In the excerpt on “Locavores, Sustainability, and Systems” the word locavore gains popularity thanks to a group of ladies that wanted to share sustainable practices with locally grown food. The impact of the locavore on the organization of eating practices aims to decrease the amount of middlemen and carbon footprint emitted due to import and export of foods nationwide or worldwide. It also raises accountability of the local growers and awareness of the costumers due to proximity. If I walk into the grocery store, usually there is some indication of where my produce was produced, however if there were no such indication then I wouldn’t be aware and most of the time many consumers like myself don’t even pay attention to such details. There are many interdependent organizations that are involved in the import of my food, i.e. the exporter/farmer, transportation services, quality control, manufacturer, food safety inspector, labeling, packaging, the store that imported it etc. Many of those organizations could have been avoided if more people paid greater attention to the negative impact they create due to some of their buys. I personally try to grow a very big garden every year with my family in order to provide for ourselves, know what we are eating, and help bring down the import of unnecessary produce that we can grow ourselves. In the winter it is of course harder however what we can do is start our own greenhouse or even grow inside the home with proper lighting. I personally am very conscious of the importance of nutrition and eating organic therefore I do have some plans to start buying meat and dairy from a local farm in the 100mile radius. The biggest problems are cost and availability for most people therefore their needs to be an upsurge in the locavore movement in order to bring down costs and increase availability.

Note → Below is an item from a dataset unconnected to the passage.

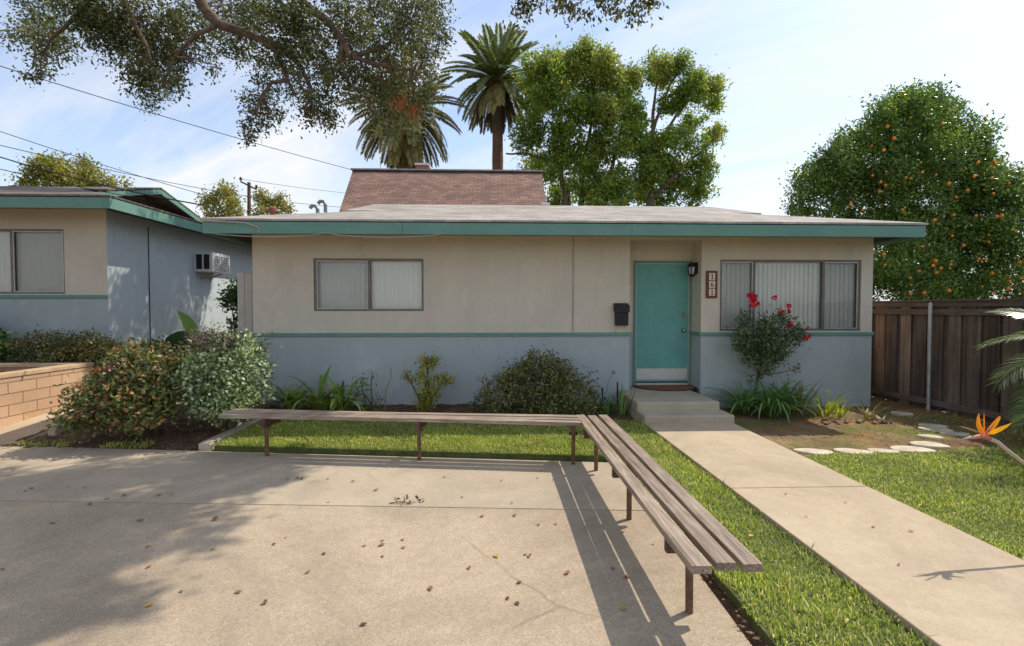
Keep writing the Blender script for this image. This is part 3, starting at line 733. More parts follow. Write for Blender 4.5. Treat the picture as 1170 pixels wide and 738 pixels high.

Tragedy of the commons was brought up by the ecologist Garrett Hardin speaking of failure in recognizing interdependent relationships in dynamic systems. Although this is definitely a problem, the real issue lies in that no one owns the resource and everyone therefore owns it, thus everyone uses as much as possible before anyone else can use it — you get a rush to use up all the resources. There is no incentive or contract on who gets to take what and when. This is why property rights are important to establish.

Ocean’s Eleven and Weick’s Sense-Making Model

The movie Oceans Eleven is a great example if Weick’s Sense-Making Model grounded in the 3 principles namely enactment, selection, and retention. Enactment begins when Mr. Ocean and Rusty obtain the layout of the casinos to start brainstorming their plan of action. Enactment is based on perception of environment and degree of uncertainty. This is seen in the movie when the newly formed team goes to the Bellagio to span out not only the “chessboard, but the “pawns” on it. Selection, which is the process of communicating with the collective sense making, is visible once the goal is established and now the leaders, Danny and Rusty must choose their team wisely. They choose based on expertise and compatibility, as any organization should rightly do so. Finally retention is all about rewarding the positive externalities and sustainability. Usually this is of course done so by monetary reward, in the movies case, each member was expecting a piece of the $150 million dollars they were to steal. However as mentioned in the beginning of the film, money couldn’t only be the ultimate goal, so an emotional investment that existed was revenge.

The Systems Perspective not only provides a great groundwork for organizations but also good life lesson for any individual, to not only look at single aspects or snippets of life through a tunnel, yet look at the bigger picture without taking single words out of context.

Could this be the reason why American education is that much more prestigious with its wholesome curriculum of various disciplines being assigned up through college? I leave that up for discussion.